POSTED ON September 26, 2006 | IN Hidden Napa Wineries, Tasting Rooms | BY joe

Chiles Valley is an area in the Vaca Mountains above the Napa Valley. Here, three wineries have established the Chiles Valley Wine association. We recently visited these three hidden wineries, each one very different from the other. We began our trek with a visit to the Catacula Lake Winery, the largest and newest of the three wineries. To get to this area, one must travel up Highway 128 from the Silverado Trail to Chiles Pope Valley Road. We took this road to the left and traveled four miles to the entrance of Catacula Lake Winery.

Catacula Lake Winery opened in 2001. The building is very big with an almost unbelievably sized tasting room. It is very spacious and can accommodate a busload of visitors. That’s very optimistic given the backcountry location of this winery. We spent a good 75 minutes at the winery and did not see another visitor during that time stretch. It is a beautiful and quiet setting in these mountains with a view of Catacula Lake located just below the winery’s picnic area. This is the perfect spot for anyone who wants to get away from the crowds for wine tasting and enjoy a peaceful, quiet picnic in the Napa wine country. There is also an added bonus in the reception area of the winery. The walls contain attractive murals of historical events in California.

catacula-lake-winery.jpg

For a $5 tasting fee we tasted four wines. The prices of the Catacula Lake wines are reasonable. We enjoyed the current release of the Estate Cabernet priced at $22 and the Estate Old Vine Zinfandel priced at $24. We thought both wines were very good wine values. Even a better value, was a 2001 Estate Zinfandel on sale for a case price of $144. The Sauvignon Blanc is the only white they produce and we thought it was just an average tasting wine.

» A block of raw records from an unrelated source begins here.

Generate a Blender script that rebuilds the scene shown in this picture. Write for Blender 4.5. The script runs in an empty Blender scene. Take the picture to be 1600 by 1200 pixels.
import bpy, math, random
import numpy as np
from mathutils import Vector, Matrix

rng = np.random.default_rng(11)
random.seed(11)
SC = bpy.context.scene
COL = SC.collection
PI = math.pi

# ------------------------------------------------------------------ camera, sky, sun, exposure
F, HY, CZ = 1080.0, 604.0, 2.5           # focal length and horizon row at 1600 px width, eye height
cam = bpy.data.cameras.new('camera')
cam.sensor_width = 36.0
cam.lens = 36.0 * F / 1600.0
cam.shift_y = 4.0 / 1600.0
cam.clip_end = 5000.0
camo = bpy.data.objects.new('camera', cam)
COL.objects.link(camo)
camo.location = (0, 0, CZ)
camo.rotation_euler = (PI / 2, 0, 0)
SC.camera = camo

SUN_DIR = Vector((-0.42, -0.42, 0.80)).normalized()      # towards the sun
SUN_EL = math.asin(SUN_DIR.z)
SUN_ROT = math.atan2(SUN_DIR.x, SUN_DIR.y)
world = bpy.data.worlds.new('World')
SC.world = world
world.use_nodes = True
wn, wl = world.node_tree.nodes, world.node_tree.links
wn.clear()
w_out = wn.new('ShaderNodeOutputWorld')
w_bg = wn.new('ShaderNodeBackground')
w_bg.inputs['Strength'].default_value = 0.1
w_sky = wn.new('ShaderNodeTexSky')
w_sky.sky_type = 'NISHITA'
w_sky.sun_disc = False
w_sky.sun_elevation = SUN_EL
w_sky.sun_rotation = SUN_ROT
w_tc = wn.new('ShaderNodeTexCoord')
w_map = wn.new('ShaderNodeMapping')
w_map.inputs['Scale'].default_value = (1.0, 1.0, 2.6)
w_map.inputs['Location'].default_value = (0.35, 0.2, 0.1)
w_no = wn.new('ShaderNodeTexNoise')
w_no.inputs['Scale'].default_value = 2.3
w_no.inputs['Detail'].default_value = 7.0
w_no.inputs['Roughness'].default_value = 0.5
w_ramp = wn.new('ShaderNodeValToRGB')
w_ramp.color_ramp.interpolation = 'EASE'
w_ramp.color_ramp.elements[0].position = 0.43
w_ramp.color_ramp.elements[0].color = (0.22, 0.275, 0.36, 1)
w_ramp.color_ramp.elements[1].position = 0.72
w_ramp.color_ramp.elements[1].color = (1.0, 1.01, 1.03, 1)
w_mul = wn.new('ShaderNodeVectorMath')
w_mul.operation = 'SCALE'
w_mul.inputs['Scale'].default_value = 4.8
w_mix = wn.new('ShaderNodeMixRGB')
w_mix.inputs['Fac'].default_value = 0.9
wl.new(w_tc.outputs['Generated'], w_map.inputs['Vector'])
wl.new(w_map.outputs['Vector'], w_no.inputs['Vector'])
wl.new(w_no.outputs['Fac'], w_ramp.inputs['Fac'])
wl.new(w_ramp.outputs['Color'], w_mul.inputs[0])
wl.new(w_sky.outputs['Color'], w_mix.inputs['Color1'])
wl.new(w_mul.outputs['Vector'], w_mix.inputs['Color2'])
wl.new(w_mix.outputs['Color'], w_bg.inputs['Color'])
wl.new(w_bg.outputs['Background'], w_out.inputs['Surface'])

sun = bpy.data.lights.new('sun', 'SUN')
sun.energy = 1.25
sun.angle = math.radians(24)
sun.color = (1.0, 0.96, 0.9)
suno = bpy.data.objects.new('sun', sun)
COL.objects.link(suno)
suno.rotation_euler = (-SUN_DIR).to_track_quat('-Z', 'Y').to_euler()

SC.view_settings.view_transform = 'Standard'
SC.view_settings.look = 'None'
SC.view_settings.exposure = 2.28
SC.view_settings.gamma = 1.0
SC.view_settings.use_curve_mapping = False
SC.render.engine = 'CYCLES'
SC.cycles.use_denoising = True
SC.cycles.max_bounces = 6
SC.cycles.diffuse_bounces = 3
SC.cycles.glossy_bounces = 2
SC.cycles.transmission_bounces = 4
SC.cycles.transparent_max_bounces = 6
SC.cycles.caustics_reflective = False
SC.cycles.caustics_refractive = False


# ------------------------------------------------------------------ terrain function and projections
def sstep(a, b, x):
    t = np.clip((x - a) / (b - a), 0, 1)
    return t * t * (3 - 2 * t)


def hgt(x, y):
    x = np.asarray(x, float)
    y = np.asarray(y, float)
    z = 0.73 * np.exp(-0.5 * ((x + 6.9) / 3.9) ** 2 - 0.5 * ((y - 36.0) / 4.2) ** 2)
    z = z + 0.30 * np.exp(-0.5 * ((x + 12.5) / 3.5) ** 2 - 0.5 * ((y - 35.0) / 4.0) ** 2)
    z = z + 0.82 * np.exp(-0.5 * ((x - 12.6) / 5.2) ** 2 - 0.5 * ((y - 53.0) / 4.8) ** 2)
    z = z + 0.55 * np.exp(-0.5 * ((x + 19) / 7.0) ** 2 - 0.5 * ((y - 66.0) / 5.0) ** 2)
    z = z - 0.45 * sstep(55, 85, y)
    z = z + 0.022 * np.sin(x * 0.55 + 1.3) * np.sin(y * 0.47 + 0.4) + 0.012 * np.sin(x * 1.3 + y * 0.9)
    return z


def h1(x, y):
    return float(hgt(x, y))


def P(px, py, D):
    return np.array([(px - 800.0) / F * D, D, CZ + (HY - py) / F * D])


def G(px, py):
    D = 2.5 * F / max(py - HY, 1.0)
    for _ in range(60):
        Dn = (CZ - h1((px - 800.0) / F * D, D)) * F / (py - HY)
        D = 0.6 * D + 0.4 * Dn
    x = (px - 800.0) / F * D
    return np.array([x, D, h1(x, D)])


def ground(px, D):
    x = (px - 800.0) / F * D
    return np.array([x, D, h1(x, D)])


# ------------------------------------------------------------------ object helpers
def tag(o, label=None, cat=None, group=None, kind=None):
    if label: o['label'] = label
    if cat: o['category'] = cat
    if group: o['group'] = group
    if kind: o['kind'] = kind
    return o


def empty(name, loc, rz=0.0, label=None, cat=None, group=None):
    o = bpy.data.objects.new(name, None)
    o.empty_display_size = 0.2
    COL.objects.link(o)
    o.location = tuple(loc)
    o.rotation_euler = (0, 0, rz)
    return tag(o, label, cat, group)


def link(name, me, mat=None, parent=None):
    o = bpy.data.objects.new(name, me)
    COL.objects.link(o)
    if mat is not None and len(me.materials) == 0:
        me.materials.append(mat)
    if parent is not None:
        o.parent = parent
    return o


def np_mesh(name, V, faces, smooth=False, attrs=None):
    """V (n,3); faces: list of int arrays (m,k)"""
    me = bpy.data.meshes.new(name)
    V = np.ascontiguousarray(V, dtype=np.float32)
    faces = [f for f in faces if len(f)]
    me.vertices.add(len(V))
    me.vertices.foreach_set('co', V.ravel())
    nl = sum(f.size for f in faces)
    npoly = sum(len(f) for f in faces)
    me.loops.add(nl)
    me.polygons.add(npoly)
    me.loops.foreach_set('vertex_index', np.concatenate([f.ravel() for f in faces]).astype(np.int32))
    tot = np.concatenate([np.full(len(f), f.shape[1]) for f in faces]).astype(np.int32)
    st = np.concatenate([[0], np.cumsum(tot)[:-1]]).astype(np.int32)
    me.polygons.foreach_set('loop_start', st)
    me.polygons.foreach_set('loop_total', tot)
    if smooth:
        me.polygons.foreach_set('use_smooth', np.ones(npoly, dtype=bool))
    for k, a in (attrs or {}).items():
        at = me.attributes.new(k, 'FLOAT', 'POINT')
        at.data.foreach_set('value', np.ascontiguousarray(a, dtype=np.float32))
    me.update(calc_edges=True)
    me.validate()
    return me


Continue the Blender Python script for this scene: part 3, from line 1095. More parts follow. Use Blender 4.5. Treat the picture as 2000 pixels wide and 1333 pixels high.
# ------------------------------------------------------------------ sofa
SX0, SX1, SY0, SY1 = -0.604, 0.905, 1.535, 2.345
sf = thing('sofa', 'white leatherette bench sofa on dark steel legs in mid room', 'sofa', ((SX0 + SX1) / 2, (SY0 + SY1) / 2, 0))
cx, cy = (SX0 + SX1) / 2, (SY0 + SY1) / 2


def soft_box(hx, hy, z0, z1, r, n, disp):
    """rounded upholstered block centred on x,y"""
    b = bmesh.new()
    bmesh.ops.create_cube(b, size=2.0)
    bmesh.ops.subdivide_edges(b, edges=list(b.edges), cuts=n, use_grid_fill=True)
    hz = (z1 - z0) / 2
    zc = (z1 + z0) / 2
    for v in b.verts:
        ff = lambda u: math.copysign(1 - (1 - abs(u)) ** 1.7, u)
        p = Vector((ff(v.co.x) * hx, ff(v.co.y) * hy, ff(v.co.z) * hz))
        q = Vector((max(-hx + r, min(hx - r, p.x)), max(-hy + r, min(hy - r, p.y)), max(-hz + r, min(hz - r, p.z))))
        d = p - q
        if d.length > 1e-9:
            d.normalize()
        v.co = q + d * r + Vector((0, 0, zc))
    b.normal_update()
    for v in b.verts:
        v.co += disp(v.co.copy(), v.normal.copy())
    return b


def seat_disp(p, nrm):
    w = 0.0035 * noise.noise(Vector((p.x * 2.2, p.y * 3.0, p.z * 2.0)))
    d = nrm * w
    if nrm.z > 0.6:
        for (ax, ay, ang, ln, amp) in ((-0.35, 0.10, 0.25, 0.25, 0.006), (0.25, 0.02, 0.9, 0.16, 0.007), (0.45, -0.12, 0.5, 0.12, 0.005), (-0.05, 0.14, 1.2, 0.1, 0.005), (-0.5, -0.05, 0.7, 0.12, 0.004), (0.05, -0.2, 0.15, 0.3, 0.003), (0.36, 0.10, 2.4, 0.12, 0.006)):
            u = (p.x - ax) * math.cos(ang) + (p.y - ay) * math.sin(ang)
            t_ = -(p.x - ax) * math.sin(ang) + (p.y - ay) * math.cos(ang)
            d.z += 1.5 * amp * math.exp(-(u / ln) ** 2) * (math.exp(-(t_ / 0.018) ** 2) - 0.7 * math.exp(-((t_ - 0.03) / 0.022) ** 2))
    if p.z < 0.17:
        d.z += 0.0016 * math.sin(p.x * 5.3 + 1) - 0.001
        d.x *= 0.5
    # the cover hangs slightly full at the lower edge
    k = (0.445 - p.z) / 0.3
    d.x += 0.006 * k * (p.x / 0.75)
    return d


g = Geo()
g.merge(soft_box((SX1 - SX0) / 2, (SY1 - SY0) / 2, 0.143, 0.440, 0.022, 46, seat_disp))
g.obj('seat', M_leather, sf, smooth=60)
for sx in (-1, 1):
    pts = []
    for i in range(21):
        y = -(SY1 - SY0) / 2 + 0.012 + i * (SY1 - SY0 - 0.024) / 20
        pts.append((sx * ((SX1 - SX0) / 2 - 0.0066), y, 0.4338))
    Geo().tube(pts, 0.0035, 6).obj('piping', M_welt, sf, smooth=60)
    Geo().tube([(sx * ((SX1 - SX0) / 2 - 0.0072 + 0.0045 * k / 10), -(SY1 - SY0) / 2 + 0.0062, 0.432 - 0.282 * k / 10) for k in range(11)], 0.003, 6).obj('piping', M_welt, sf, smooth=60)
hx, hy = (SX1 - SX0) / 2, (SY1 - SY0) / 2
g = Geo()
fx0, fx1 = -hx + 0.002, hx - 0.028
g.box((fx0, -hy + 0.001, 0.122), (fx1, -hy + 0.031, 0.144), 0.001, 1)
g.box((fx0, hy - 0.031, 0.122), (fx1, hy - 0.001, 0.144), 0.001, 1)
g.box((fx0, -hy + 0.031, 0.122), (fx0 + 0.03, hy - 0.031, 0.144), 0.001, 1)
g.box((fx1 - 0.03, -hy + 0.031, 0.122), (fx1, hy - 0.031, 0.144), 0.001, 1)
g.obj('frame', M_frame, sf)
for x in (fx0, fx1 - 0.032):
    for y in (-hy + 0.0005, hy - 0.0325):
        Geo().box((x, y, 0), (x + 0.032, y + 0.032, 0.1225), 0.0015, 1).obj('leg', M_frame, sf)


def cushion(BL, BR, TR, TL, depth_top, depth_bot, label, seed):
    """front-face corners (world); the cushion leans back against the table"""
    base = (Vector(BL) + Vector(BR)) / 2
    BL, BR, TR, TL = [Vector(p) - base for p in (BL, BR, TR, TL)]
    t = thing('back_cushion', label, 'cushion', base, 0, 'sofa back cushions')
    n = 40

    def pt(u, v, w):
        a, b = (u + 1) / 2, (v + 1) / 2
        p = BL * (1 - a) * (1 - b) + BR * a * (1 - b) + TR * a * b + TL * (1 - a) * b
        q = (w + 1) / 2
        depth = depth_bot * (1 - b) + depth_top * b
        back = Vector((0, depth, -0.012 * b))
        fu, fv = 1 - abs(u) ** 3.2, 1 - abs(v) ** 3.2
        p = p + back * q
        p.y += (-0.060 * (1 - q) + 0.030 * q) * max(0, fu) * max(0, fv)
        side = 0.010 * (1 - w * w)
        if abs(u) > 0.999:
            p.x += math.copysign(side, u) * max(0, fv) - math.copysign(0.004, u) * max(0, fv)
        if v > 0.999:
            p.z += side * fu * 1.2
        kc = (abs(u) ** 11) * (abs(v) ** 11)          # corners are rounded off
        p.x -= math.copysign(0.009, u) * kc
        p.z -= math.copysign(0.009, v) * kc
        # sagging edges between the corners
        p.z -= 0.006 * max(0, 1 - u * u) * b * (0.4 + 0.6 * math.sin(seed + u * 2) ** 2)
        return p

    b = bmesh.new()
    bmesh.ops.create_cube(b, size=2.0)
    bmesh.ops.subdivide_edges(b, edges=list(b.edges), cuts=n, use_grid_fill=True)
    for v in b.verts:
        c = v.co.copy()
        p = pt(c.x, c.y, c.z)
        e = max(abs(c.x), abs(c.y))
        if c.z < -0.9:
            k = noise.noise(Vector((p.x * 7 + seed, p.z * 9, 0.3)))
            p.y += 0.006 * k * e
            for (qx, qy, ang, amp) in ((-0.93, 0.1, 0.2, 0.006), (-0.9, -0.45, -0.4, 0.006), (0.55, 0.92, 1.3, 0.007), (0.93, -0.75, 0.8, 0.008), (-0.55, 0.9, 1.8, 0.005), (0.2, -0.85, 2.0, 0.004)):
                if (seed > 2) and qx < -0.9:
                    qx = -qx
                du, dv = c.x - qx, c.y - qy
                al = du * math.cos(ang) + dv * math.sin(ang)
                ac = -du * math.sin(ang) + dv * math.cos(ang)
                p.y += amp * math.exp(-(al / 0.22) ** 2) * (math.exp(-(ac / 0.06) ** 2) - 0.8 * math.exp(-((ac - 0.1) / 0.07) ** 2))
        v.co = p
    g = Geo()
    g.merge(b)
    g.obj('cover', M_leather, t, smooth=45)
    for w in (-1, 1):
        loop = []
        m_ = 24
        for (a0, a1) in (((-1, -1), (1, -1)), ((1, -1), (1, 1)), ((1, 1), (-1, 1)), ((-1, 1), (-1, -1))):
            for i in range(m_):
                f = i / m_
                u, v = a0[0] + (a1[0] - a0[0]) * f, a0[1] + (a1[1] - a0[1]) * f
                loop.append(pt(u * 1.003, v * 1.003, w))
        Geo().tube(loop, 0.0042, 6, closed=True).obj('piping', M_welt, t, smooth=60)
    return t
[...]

The Good: Beautiful setting, perfect spot for a picnic, red wines that are good tasting and reasonably priced for the Napa Valley.

The Bad: Out of the way drive from the Napa Valley.

Comments

  1. Clifford Stroncer says

    We visited this winery several years ago and on returning last year saw that you’ve closed. We are returning to Napa Valley next week and read that you are doing replantings and may have some wine to order. Is the winery open now? Can you send
    us an answer and phone to contact before we leave NH on Sept. 19?? Thank you!
    would love to see this spot again — and nothing we’ve had was any better than the
    2000 Zinfandel!! Sincerely, Judy and Cliff Stroncer Hampton, NH

    • joe says

      You should try and contact the winery directly. I have not heard that anyone is about to reopen the winery. You might also try the Napa Valley Vintners Association.

      Joe

  2. joe says

    I believe so, but check their web site and see if they have a contact number. If you visit, let us know how you like it.

  3. RWhite says

    The Catacula Lake Winery is closed only to the public. The winery is still open and is producing a smaller and higher quality wine. There are extensive vineyard replantings and improvements currently underway during the 2008 season.

  4. JHewitt says

    The Catacula Lake Winery has been closed due to the passing of Ed Keith. This was a very nice property and is next door to Rust Ridge (a very nice place to visit). Rust Ridge is also home to the Catacula Lake wine dog who was put out along with all staff when the winery closed. David Maggard the Sugar Land Wineman bought a lot of the remaining inventory of Catacula and you can call him at 281-980-1955 as he can ship these wines. We are very sad to see Mr. Keith and his winery pass on.

  5. says

    Interesting post, I am a fan of the wines made on this historic property. I believe it was part of the original Rancho Catacula land grant given to Colonel Joseph Ballinger Chiles. You are right that the property is out of the way, but I think that Pope/Chiles Valley will see increased interest from the public over the next few years. The grape growers and winemakers have certainly already discovered it. I agree with you that the full bodied red wines from the area offer great value; it’s not common to see a serious Napa red wine priced around $20. There are some very old Zin vines in the region that I think are actually planted on Vitis vinifera rootstock and were never attacked by phylloxera.